Не нужно забывать, что византийские мозаики были рассчитаны на восприятие издали. В средней апсиде храма св. Софии богоматерь была видна сквозь пучки лучей, которые из окон падали в алтарь. На блестящем золотом фоне она должна была производить впечатление чудесного видения (G. Duthuit, Le feu des signes, Geneve, 1952.). По силе своего воздействия византийский мастер не уступает античному. Своим искусством он приоткрывает завесу над чем-то таким, чего еще не изведали художники античности.

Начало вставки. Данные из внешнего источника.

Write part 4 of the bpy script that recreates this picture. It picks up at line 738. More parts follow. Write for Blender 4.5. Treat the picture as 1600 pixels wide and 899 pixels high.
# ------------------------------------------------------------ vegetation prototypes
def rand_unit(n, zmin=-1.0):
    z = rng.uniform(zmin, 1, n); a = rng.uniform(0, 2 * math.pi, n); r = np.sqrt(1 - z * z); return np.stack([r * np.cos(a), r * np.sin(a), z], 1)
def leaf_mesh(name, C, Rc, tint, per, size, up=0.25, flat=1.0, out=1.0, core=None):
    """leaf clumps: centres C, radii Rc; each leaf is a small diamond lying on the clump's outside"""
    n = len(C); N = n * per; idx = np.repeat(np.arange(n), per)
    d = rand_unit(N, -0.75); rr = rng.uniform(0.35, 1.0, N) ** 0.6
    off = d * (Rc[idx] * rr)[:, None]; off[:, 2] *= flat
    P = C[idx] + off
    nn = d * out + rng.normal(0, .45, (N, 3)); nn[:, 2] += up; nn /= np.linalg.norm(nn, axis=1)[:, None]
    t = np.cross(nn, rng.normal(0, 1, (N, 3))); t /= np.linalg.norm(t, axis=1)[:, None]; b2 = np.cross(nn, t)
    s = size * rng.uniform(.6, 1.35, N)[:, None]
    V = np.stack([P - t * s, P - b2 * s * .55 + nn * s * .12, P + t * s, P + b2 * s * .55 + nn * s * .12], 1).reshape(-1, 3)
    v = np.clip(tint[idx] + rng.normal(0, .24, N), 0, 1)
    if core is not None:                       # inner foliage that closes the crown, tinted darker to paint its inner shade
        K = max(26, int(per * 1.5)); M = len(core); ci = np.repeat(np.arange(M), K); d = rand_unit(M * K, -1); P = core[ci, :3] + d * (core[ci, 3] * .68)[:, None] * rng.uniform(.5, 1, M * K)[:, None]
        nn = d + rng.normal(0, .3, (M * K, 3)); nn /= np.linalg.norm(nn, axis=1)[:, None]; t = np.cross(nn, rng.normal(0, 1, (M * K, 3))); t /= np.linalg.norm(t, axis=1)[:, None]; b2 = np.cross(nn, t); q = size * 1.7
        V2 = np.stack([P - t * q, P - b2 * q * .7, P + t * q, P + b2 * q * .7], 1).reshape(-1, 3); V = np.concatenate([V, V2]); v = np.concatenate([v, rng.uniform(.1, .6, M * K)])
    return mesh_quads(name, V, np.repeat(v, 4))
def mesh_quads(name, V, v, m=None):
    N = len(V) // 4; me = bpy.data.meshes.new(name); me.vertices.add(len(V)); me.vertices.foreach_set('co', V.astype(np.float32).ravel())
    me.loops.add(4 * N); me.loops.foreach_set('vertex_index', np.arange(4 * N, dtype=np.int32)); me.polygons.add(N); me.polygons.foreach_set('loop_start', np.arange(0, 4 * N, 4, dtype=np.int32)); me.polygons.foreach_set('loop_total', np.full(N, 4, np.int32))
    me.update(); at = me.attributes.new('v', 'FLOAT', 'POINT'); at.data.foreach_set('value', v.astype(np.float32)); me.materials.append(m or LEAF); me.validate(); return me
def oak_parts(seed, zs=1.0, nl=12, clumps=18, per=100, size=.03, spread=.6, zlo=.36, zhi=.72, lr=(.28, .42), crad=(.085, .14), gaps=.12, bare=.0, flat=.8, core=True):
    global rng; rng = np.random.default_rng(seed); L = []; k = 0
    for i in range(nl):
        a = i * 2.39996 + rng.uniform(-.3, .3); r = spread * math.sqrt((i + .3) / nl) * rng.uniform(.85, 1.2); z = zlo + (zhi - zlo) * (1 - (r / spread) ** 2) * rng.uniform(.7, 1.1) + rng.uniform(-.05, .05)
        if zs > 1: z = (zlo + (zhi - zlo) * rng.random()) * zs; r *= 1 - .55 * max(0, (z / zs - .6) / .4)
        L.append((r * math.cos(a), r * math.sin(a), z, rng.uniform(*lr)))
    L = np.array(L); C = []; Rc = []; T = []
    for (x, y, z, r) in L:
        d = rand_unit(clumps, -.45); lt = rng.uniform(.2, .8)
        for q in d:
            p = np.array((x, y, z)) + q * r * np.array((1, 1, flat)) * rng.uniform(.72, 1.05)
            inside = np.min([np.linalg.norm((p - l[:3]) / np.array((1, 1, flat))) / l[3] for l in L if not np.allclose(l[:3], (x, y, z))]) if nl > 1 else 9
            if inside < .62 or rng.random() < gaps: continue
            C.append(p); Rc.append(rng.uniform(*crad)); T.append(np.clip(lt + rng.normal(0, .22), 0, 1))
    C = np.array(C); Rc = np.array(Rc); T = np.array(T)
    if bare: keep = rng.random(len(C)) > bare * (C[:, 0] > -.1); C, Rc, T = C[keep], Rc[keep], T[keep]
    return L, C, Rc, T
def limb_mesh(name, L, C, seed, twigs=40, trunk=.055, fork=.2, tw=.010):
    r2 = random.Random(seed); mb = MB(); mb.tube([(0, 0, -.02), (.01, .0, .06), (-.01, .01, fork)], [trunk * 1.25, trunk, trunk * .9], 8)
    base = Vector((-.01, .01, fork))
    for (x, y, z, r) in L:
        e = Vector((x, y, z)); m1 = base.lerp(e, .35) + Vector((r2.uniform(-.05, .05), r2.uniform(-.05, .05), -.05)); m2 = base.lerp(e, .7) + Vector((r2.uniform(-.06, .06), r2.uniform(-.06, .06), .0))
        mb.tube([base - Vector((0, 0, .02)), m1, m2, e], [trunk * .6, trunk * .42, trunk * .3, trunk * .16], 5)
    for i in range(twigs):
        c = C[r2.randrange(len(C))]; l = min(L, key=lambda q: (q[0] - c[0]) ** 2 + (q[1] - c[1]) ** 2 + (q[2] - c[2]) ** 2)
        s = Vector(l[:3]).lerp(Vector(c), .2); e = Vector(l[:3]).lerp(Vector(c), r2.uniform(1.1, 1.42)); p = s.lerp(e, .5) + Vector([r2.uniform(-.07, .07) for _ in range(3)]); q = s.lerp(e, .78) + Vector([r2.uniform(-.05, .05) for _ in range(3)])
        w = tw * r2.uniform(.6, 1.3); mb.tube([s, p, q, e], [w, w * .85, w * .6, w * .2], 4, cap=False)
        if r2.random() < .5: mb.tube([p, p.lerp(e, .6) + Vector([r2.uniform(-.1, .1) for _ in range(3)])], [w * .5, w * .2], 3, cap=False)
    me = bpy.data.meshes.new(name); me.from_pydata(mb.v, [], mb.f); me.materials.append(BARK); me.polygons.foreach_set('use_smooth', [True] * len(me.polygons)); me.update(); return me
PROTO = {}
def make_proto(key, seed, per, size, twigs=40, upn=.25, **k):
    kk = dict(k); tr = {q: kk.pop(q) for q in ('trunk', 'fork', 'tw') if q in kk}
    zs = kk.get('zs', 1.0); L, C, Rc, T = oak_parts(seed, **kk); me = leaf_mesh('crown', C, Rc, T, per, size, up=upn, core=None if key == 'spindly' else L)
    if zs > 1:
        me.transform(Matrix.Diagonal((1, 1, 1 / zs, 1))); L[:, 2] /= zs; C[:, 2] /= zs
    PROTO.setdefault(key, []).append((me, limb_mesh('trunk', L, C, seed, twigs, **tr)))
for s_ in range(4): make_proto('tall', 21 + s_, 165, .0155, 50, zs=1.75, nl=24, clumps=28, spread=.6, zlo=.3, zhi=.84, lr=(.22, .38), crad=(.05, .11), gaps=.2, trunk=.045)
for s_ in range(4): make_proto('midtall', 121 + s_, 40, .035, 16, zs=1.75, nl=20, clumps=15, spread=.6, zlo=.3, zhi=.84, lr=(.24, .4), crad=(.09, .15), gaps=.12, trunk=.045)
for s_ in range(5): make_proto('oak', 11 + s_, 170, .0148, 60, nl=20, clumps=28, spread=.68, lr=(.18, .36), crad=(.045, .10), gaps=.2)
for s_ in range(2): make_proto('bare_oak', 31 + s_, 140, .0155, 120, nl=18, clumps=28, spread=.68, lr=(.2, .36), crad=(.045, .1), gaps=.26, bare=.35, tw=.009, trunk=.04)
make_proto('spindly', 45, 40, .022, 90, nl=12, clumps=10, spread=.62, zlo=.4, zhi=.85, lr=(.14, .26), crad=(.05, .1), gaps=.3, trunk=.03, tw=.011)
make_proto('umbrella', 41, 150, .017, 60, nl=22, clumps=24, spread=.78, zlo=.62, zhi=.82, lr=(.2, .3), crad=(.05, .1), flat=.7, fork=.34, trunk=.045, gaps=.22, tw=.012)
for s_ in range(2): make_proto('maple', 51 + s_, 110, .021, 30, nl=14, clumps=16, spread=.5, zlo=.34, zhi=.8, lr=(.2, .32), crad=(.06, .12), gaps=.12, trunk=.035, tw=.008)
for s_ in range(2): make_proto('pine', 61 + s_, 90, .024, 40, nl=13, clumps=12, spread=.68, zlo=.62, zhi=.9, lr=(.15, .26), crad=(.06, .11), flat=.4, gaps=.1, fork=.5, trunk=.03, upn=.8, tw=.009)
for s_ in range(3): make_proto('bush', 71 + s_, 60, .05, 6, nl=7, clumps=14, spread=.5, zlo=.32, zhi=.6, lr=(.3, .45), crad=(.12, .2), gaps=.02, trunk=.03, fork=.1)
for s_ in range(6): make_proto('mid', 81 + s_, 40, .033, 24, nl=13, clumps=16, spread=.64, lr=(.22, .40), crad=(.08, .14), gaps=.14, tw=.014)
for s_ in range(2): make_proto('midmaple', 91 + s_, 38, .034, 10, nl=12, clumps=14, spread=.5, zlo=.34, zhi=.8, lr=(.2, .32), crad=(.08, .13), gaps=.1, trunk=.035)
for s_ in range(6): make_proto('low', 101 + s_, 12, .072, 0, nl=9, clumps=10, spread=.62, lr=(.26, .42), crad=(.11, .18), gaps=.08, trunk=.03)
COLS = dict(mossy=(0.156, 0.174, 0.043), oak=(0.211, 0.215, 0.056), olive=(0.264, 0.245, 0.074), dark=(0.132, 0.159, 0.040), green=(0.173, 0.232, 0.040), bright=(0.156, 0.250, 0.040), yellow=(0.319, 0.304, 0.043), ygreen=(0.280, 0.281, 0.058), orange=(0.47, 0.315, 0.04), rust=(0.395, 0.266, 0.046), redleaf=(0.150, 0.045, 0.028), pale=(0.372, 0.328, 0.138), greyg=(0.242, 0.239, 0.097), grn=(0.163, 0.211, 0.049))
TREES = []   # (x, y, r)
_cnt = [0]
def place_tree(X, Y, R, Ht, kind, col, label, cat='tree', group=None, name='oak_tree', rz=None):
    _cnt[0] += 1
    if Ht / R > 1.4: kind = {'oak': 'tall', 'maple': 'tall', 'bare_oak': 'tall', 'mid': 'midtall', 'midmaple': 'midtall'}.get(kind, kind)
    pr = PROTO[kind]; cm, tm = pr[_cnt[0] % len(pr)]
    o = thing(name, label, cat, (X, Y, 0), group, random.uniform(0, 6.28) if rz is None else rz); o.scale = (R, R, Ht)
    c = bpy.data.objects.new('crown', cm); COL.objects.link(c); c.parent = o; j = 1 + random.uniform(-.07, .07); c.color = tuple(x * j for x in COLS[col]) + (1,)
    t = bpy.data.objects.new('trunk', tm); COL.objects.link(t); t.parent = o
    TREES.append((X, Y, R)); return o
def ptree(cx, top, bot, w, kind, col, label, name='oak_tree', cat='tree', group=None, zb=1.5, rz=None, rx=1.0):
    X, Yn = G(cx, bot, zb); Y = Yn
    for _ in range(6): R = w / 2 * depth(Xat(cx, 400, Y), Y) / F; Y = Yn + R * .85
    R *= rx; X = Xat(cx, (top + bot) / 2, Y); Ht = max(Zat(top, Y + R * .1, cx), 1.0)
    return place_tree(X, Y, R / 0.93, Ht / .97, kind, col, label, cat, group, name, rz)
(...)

Историки византийского искусства с похвалой отзываются о византийских мастерах, потому что в образах ангелов они сохраняли классические типы, которые на Западе были тогда забыты. Действительно, уже в некоторых фаюмских портретах с их широко раскрытыми глазами есть предчувствие византийской одухотворенности (впрочем, в них есть еще „ненасытная алчба", по выражению Александра Блока, которой не знали византийцы). В ликах византийских ангелов все низменно-земное преображается в предчувствие небесного блаженства. Ангел в храме св. Софии не столь чувственно изнеженный, как ангел Никейский. Его огромные глаза повелительны, над ними вскинуты могучие брови, их разбег поддерживают волны кудрей, губы чуть изломаны. В нем есть нечто от того облагораживающего человека страдания, которое предвосхищает образ Владимирской богоматери.